Ayhan Çarkın'ın ifadelerinden dolayı “Geçen hafta itiraflar tiyatrosunun haftasıydı” diyen Yaman, mağdurlar adına şunları söyledi: “Buradaki insanlar ceset kemik arayışında değil. Devlet halen cesedi olmayan bir yüzleşmenin senaryosunu gündeme sokuyor. Devlete inancım yok. Çünkü, bu bir kandırmaca. Çünkü, 20 yıldır hukuk adına, adalet adına atılmış bir adım yok. Bugün Fransa, Libya, Tunus'un arka bahçeleri ile uğraşan mekanizmalar kendi bahçelerindeki çöplüğü temizlemek zorundalar. Evrensel bir dille konuşmaya kalkıyorlarsa önce kendi pisliklerini temizlemek zorundalar. 12 Eylül ve Maraş katliamı ile yüzleşmesini yapmayan, Ermeni ayıbını halen Hrant'larla yaşayan, aynı olayların yaşanmaya devam ettiği bir toplum var. Buradakilerin, demokrasinin, eşitliğin arayışında. Bu bir vicdan sorunudur, bununla yüzleşmeyen bir toplumda demokrasiden bahsedilemez, o toplum muz cumhuriyetinden öteye gitmez.”

'SORUMLU MEHMET AĞAR'

İsmail Bahçeci'nin 17 yıl önce İstanbul Levent'te sivil polisler tarafından kaçırıldığını söyleyen Umut Bahçeci, ağabeyinin kaçırıldığı sırada, “Ben İsmail Behçeci, beni kaybediyorlar” diye harkırdığını öğrendiklerini söyledi.

17 yıldır adalet arayışını sürdürdüklerini kaydeden Umut Bahçeci, ağabeyinin ölümünden devletin tüm birimlerinin ve dönemin yöneticilerinin sorumlu olduğunu söyledi. “Tetiği çeken değil, tetiği çektiren suçludur” diyen Umut Bahçeci, “Suçlu olan Mehmet Ağar'dır” diye konuştu. Bahçeci, failler bulunana kadar mücadele edeceklerini vurguladı.

'SENİ KARANLIK ÇUKURLARDA BIRAKMAYACAĞIZ'

İsmail Bahçeci'nin arkadaşları adına konuşan Süleyman Kalyoncu ise, “Biz ziyaret edeceğimiz bir mezar taşı istiyoruz. 'Mahsus mahal derler, kalırım zindanda' diyen sevgili dostum İsmail Bahçeci seni 17 yıldır arıyoruz. Seni soğuk ve karanlık çukurlarda bırakmayacağız, kararlıyız” şeklinde konuştu.

Başbakan ve cumhuriyet savcılarına seslenen Nurettin Yedigöl'ün kardeşi Muzaffer Yedigöl ise, “Yıllardır kanıt yok diyordunuz, işte kanıt.
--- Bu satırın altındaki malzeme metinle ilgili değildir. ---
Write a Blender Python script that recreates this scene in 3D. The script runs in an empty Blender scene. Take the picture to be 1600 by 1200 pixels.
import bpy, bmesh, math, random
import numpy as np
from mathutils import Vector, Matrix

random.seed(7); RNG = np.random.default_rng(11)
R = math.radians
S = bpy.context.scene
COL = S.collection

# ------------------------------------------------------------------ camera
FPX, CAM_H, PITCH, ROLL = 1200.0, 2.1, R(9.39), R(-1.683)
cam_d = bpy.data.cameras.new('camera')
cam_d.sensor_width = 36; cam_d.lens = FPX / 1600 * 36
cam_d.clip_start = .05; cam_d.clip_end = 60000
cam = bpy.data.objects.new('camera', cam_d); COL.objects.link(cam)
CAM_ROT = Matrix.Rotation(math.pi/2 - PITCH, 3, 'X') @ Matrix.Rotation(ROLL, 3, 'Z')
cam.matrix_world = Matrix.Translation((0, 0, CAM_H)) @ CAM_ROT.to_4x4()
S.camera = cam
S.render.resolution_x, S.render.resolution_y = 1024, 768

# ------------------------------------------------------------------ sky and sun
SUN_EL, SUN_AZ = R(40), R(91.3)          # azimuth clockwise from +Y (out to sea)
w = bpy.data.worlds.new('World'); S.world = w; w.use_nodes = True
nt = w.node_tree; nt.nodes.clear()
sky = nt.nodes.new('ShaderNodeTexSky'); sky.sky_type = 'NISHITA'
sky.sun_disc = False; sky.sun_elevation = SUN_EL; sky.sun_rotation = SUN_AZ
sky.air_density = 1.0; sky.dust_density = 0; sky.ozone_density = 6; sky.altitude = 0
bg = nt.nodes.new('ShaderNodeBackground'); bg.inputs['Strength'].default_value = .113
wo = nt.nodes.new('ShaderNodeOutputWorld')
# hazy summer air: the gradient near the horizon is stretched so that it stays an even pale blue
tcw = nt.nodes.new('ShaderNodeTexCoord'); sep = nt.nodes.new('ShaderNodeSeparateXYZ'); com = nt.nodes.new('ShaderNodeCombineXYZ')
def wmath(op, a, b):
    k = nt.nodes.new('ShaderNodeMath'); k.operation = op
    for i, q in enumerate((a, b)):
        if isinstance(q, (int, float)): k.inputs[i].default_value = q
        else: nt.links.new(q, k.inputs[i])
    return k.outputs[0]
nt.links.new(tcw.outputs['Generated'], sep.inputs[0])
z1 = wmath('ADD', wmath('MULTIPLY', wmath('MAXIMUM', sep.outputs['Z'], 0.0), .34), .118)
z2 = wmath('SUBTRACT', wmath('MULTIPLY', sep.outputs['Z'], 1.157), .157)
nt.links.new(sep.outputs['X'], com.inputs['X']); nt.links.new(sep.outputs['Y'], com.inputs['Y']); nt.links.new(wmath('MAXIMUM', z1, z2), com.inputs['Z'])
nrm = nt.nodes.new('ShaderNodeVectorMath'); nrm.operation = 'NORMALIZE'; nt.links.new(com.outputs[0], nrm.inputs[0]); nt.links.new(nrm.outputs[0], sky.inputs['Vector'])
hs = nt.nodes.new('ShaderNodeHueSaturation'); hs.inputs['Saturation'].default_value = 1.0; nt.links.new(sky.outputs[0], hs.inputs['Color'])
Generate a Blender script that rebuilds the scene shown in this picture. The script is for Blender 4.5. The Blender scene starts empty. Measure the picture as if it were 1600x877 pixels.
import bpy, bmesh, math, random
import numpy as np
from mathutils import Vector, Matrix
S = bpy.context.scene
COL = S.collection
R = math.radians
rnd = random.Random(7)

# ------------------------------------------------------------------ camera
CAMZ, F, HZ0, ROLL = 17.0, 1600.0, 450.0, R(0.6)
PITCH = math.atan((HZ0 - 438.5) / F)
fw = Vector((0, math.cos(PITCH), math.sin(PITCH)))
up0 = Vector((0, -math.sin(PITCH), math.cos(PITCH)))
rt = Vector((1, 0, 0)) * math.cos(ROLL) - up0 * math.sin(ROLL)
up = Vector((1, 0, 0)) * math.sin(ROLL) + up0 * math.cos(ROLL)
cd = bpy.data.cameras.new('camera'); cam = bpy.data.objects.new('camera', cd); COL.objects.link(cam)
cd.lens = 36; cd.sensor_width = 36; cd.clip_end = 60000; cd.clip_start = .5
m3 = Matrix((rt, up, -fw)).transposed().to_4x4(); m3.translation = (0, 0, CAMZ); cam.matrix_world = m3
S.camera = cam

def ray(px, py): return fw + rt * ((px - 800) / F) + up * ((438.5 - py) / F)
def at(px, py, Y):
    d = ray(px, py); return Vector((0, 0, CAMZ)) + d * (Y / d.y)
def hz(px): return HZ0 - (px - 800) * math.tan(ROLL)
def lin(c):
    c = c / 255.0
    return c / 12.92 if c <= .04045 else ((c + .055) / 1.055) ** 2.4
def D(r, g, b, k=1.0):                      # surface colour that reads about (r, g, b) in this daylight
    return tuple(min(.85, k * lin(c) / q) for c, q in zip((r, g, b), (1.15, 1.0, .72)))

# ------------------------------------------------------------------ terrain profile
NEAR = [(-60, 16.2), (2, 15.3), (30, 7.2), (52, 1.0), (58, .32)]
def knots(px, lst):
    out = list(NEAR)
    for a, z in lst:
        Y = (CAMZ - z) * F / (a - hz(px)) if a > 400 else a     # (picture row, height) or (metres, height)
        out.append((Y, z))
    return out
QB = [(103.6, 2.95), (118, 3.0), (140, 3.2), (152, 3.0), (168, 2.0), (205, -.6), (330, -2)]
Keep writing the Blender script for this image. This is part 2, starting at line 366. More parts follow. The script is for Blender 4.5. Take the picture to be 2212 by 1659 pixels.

Artık JİTEM'ciler, Ayhan Çarkın konuşuyor. Alın size delil. Üstüne gidin” dedi.

Gözaltında kaybedilen Hasan Ocak'ın kardeşi Maside Ocak, İsmail Bahçeci'nin kendi el yazısı ile yazdığı defterinden şiirlerini okudu. Ayrıca, hasta olduğu için eyleme katılamayan Ayhan ve Ali Efeoğlu'nun babası Osman Efeoğlu'nun gönderdiği mesaj okundu.

'EMİR VERENLER, UYGULAYANLAR, DESTEKÇİLER YARGILANSIN'

Bu haftaki basın açıklamasını Canan Kaftan okudu. Ayhan Efeoğlu, Soner Gül, Hüsamettin Yaman ve İsmail Bahçeci ve bütün kayıpları istediklerini söyleyen Kaftan, "Başta Süleyman Demirel, Tansu Çiller, Nahit Menteşe, Doğan Güneş, Ünal Erkan, Mehmet Ağar, Mehmet Eymür, Korkut Eken, İsmail Şahin olmak üzere katiamların, gözaltında kayıpların tüm emir vericilerinin, uygulayıcılarının, destek vericilerinin yargılanmasını istiyoruz" dedi.